Stocks

WHAT IS A STOCK?

A stock, also called equity, is a financial instrument that signifies fractional ownership in a company. Shareholders have a claim to a portion of the company’s assets and earnings, based on the number of shares they own. These ownership units are known as shares.

Stocks are primarily traded on public exchanges, although private transactions also occur. They are a core element of many personal investment strategies and are regulated by authorities to reduce the risk of fraud. Historically, stocks have delivered higher long-term returns compared to many other investment types. Most online brokerage platforms provide investors with the ability to buy and sell them.

KEY TAKEAWAYS

A stock is a security that signifies fractional ownership in a company, giving the shareholder a claim on its assets and profits.

Companies issue stock to raise funds for business activities. The two main categories are common stock and preferred stock.

While most stock trading occurs on public exchanges, private deals also take place, and stocks remain a key element of most investment strategies.

Historically, stocks have outperformed many other asset classes in terms of long term returns.

Understanding Stocks

Companies issue stock to raise funding for their business operations. When someone buys stock, they become a shareholder, meaning they own a portion of the company. Depending on the class of stock, shareholders may be entitled to a share of the companys profits and assets. Ownership is determined by how many shares an investor holds compared to the total shares available. For example, if a company has 1,000 shares outstanding and an investor owns 100, that person effectively owns 10 percent of the companys earnings and assets.

Shareholders do not directly own the company itself they own the stock issued by it. Corporations are recognized as separate legal entities under the law. This allows them to own property, take on debt, pay taxes, and engage in legal matters. As a result, a corporations assets belong to the business, not to the shareholders. For instance, office furniture purchased by the company belongs to the corporation, not to the individual shareholders.
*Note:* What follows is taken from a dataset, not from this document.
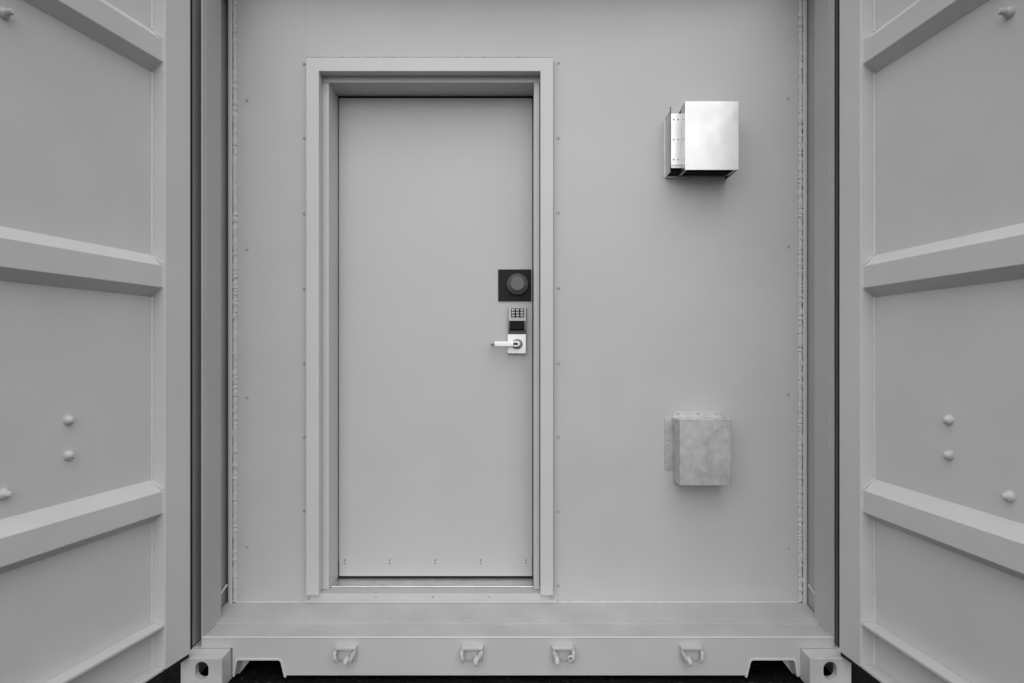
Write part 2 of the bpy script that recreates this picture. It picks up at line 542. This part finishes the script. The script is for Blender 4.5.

This distinction matters because it legally separates corporate assets from the personal property of shareholders, limiting liability on both sides. In the event of corporate bankruptcy, a court may order the sale of company assets, but shareholders personal property is protected. While the value of their shares may fall significantly, they are not required to sell them. Similarly, if a major shareholder goes bankrupt, they cannot use the corporations assets to cover personal debts.